Anyway why wouldn't they either fix up what they've got, or use the lessons so that they don't get a meltdown on the first day?
Also does anyone know whether this was outsourced to say Accenture? It really feels like it.
FWIW, DisneyLife was built by a team smaller than most YC startups. The core technology for DRM/streaming was licensed by another company. When BAM was purchased, the entire product got outsourced. The auth was a central service that we didn't own but were required to use. When I left, we had autoplay of next episodes.
Is there any recent article discussing the tech behind Disney+ specifically?

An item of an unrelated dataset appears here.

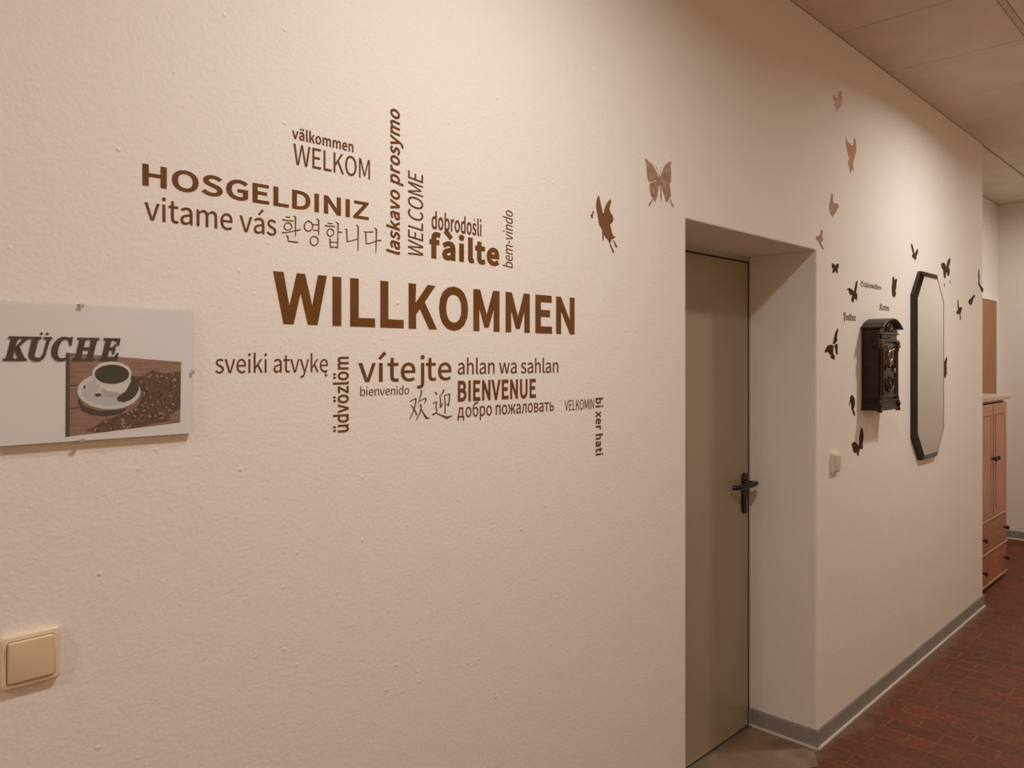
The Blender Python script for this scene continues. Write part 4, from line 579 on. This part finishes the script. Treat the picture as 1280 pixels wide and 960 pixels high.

You'd basically be preparing for a load spike that you're unlikely to see ever again. It probably makes more sense for most systems to just take the L on day 0 and design for day 1+ instead of designing for day 0 and being overengineered for day 1+.
On the other hand, Disney owns Hulu. Why is this a launch day of anything other than the cosmetic parts of the frontend and a new empty copy of some databases? What is there to break that's not already well-established?
Disclosure, I'm a software engineer. I also own Disney stock. No insider information, just how I'd have planned a huge release like this.
But before that, it's great marketing:
Our platform is too popular to handle demand currently, is the message
Anyone has idea on their tech stack ? Are they using cloud?
Seriously tho, I'd imagine this was a heck of a big lift.
And in general, support for chromecast was very flaky. It usually works the first time, but when you pause or want to play something else, it loses track of what it was casting or that it's even an option at all.
Still, it's to be expected for a new service. I assume they work hard to fix all the bugs. It's nice to have easy access to all Marvel movies and Phineas and Ferb.
As an aside, Disney+'s main draw 'The Mandalorian' is already freely available to download if you know where to look. So, well done Disney, you've totally played into the pirates hands.
I am very curious about the future of Netflix as Disney has way more content and deeper pockets.
Disney+ was mostly fine all day for everybody I know. I consider it a successful launch by any measure.